— COLLECTED MATERIAL —
——————————
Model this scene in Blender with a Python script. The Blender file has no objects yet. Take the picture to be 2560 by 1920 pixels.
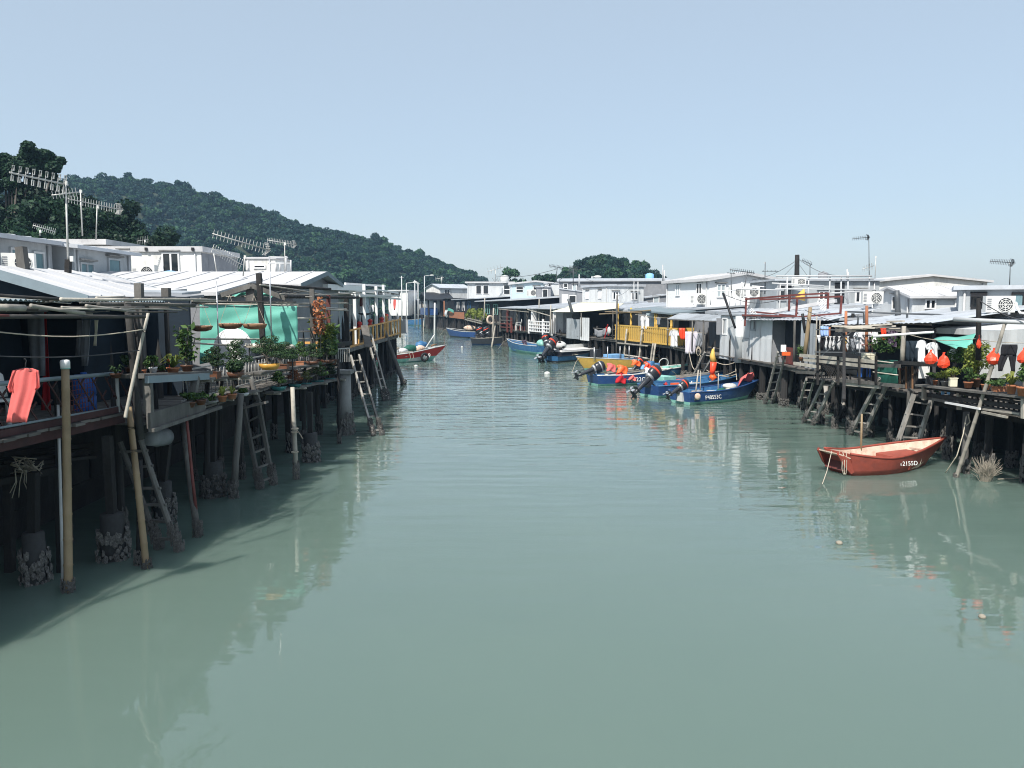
import bpy, math, random
import numpy as np
from mathutils import Vector, Matrix, Euler

random.seed(11)
RNG = np.random.default_rng(11)
S = bpy.context.scene
COL = S.collection
R = math.radians

# ------------------------------------------------------------------ camera
FPX = 1996.0                     # focal length in photo pixels (2560 wide)
CAM_H = 4.2
TH = math.atan((960 - 764) / FPX)
cam_d = bpy.data.cameras.new('camera')
cam_d.sensor_width = 36.0
cam_d.lens = 36.0 * FPX / 2560.0
cam_d.clip_start = 0.1
cam_d.clip_end = 3000
cam = bpy.data.objects.new('camera', cam_d)
COL.objects.link(cam)
cam.location = (0, 0, CAM_H)
cam.rotation_euler = (math.pi / 2 - TH, 0, 0)
S.camera = cam

# ------------------------------------------------------------------ sky, sun, exposure
SUN_EL, SUN_AZ = R(50), R(206)   # azimuth clockwise from +Y: behind the viewer, a little to the left
world = bpy.data.worlds.new('World')
S.world = world
world.use_nodes = True
nt = world.node_tree
bg = nt.nodes['Background']
sky = nt.nodes.new('ShaderNodeTexSky')
sky.sky_type = 'NISHITA'
sky.sun_disc = False
sky.sun_elevation = SUN_EL
sky.sun_rotation = SUN_AZ
sky.altitude = 0
sky.air_density = 1.0
sky.dust_density = 1.4
sky.ozone_density = 1.0
# thin even high haze veils the whole sky dome
veil = nt.nodes.new('ShaderNodeMix')
veil.data_type = 'RGBA'
veil.inputs['Factor'].default_value = 0.64
veil.inputs['B'].default_value = (3.3, 3.86, 4.3, 1)
nt.links.new(sky.outputs[0], veil.inputs['A'])
nt.links.new(veil.outputs['Result'], bg.inputs[0])
bg.inputs[1].default_value = 0.15
sun_d = bpy.data.lights.new('sun', 'SUN')
sun_d.energy = 5.0
sun_d.angle = R(0.5)
sun_d.color = (1.0, 0.95, 0.87)
sun = bpy.data.objects.new('sun', sun_d)
COL.objects.link(sun)
sd = Vector((math.sin(SUN_AZ) * math.cos(SUN_EL), math.cos(SUN_AZ) * math.cos(SUN_EL), math.sin(SUN_EL)))
sun.rotation_euler = sd.to_track_quat('Z', 'Y').to_euler()
sun.location = (-20, -40, 60)
S.view_settings.view_transform = 'Standard'
S.view_settings.look = 'None'
S.view_settings.exposure = 0.28
S.view_settings.gamma = 1.0
S.view_settings.use_curve_mapping = False
S.render.engine = 'CYCLES'
S.cycles.use_denoising = True
S.cycles.filter_width = 1.05
S.cycles.max_bounces = 6
S.cycles.diffuse_bounces = 2
S.cycles.glossy_bounces = 3
S.cycles.transparent_max_bounces = 6
S.cycles.volume_bounces = 0
S.cycles.caustics_reflective = False
S.cycles.caustics_refractive = False

# ------------------------------------------------------------------ survey helpers: sight lines from the viewpoint to places
def ray(u, v):
    x = (u - 1280.0) / FPX
    y = -(v - 960.0) / FPX
    return Vector((x, math.cos(TH) + y * math.sin(TH), -math.sin(TH) + y * math.cos(TH)))

def at(u, v, Y):
    d = ray(u, v)
    t = Y / d.y
    return Vector((d.x * t, Y, CAM_H + d.z * t))

def onw(u, v, z=0.0):
    d = ray(u, v)
    t = (z - CAM_H) / d.z
    return Vector((d.x * t, d.y * t, z))

def onx(u, v, X):
    d = ray(u, v)
    t = X / d.x
    return Vector((X, d.y * t, CAM_H + d.z * t))

def xu(u, Y):
    return (u - 1280.0) / FPX * Y / 0.9952 * 0.9952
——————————
— PROMPT —
Without the pictures, return the listing above from its first line through the line that has "S.camera = cam".

— RESPONSE FOR THIS EXERCISE —
Model this scene in Blender with a Python script. The Blender file has no objects yet. Take the picture to be 2560 by 1920 pixels.
import bpy, math, random
import numpy as np
from mathutils import Vector, Matrix, Euler

random.seed(11)
RNG = np.random.default_rng(11)
S = bpy.context.scene
COL = S.collection
R = math.radians

# ------------------------------------------------------------------ camera
FPX = 1996.0                     # focal length in photo pixels (2560 wide)
CAM_H = 4.2
TH = math.atan((960 - 764) / FPX)
cam_d = bpy.data.cameras.new('camera')
cam_d.sensor_width = 36.0
cam_d.lens = 36.0 * FPX / 2560.0
cam_d.clip_start = 0.1
cam_d.clip_end = 3000
cam = bpy.data.objects.new('camera', cam_d)
COL.objects.link(cam)
cam.location = (0, 0, CAM_H)
cam.rotation_euler = (math.pi / 2 - TH, 0, 0)
S.camera = cam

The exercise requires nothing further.